THE JOKE BEHIND THE ONE BLACK GOAT SITE:

A English missionary gets sent into deepest darkest Africa and goes to live with a tribe there. He spends years with the people, teaching them to read, write and the good Christian ways of the white man. One thing he particularly stresses is the evils of sexual sin. Thou must not commit adultery or fornication!!

One day, the wife of one of the Tribe’s noblemen gives birth to a white child. The village is shocked and the chief is sent by his people to talk with the missionary. ‘You have taught us of the evils of sexual sin, yet here a black woman gives birth to a white child. You are the only white man that has ever set foot in our village. It doesn’t take a genius to work out what has been going on!’

The missionary replies: ‘No, no, my good man. You are mistaken. What you have here is a natural occurence – some things just can’t be explained. Look to thy yonder field. See a field of white goats, and yet amongst them is one black one. Nature does this on occasion.’

The chief pauses for a moment then says, ‘Tell you what, you don’t say anything about the black goat, I won’t say anything about the white child.’



Welcome to the animal jokes section for One Black Goat. We have compiled the funniest animal jokes on the web and will continue to find more funny jokes to make you laugh.

Three ducks arrive at the Police station. In deciding why they’re here, a police officer goes up to the first duck and says "What's your name??" The duck replies "Quack". The police officer then asks "And why are you here??" The duck says "For blowing bubbles in the pond." "Blowing bubbles in the pond!! That's illegal!! That's a $50 fine!" The duck agrees to pay the fine.
The police officer goes up to the second duck and says "What's your name??" The duck replies "Quack Quack". The police officer then asks "And why are you here??" The duck says "For blowing bubbles in the pond." "Blowing bubbles in the pond!! That's illegal!! That's a $50 fine!" The duck agrees to pay the fine.
The police officer goes up to the third duck and says "And your name must be Quack Quack Quack." And the duck replies "No, it's Bubbles."

Three cats sat in an alley after being released from the pound after 3 years.. all males. A female cat walks through, winking at them all. The first cat says 'oh yeah, i like that' The second cat agrees and the third says 'too bad we're gay'

A burglar got into a house one holiday night. Shining his flashlight on the floor in the dark, he heard a voice say, "Jesus is watching you." He looked around nervously, shook his head, and kept looking for valuables.

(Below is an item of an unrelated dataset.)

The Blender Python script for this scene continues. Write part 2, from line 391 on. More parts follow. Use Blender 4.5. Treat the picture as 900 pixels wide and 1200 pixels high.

He heard again, "Jesus is watching you." This time he shined his light all over, and it rested on a parrot.

He asked, "Did you say that?"
The parrot admitted that he had. "I'm just trying to warn you, is all."
The burglar sad, "Warn me, huh? A parrot? Who are you? What's your name?" "Moses."
"Well, what kind of stupid people would name a parrot Moses?"
The bird answered, "I don't know; I guess the same folks who would name a Rottweiler "Jesus"!

Three mice are sitting at a bar in a pretty rough neighborhood late at night trying to impress each other about how tough they are.

The first mouse pounds a shot of scotch, slams the glass onto the bar, turns to the second mouse and says, “When I see a mousetrap, I lie on my back and set it off with my foot. When the bar comes down, I catch it in my teeth, bench press it twenty times to work up an appetite, and then make off with the cheese.”

The second mouse orders up two shots of sour mash, pounds them both, slams each glass into the bar, turns to the first mouse, and replies: “Yeah, well when I see rat poison, I collect as much as I can, take it home, grind it up to a powder, and add it to my coffee each morning so I can get a good buzz going for the rest of the day.”

The first mouse and the second mouse then turn to the third mouse. The third mouse lets out a long sigh and says to the first two, “I don’t have time for this bullshit. I gotta go home and fuck the cat.”

Little Tim was in the garden filling in a hole when his neighbor peered over the fence. Interested in what the cheeky-faced youngster was up to, he politely asked, “Whatcha doing, Tim?”

“My goldfish died,” replied the boy tearfully, without looking up. “And I’ve just buried him.”

The neighbor was concerned. “That’s an awfully big hole for a goldfish, isn’t it?”

Tim patted down the last heap of earth then replied, “That’s because he’s inside your cat.”

A man walked into his backyard one morning and found there was a gorilla in a tree. He called a gorilla-removal service, and soon a serviceman arrived with a stick, a Chihuahua, a pair of handcuffs and a shotgun.

“Now listen carefully,” he told the homeowner, “I’m going to climb the tree and poke the gorilla with this stick until he falls to the ground. The trained Chihuahua will then go right for his, uh, sensitive area, and when the gorilla instinctivly crosses his hands in front to protect himself, you slap the handcuffs on”

“Ok, got it.” the homeowner replied. “But whats that shotgun for?”

“If I fall out of the tree before the gorilla,” the man said, “shoot the Chihuahua.”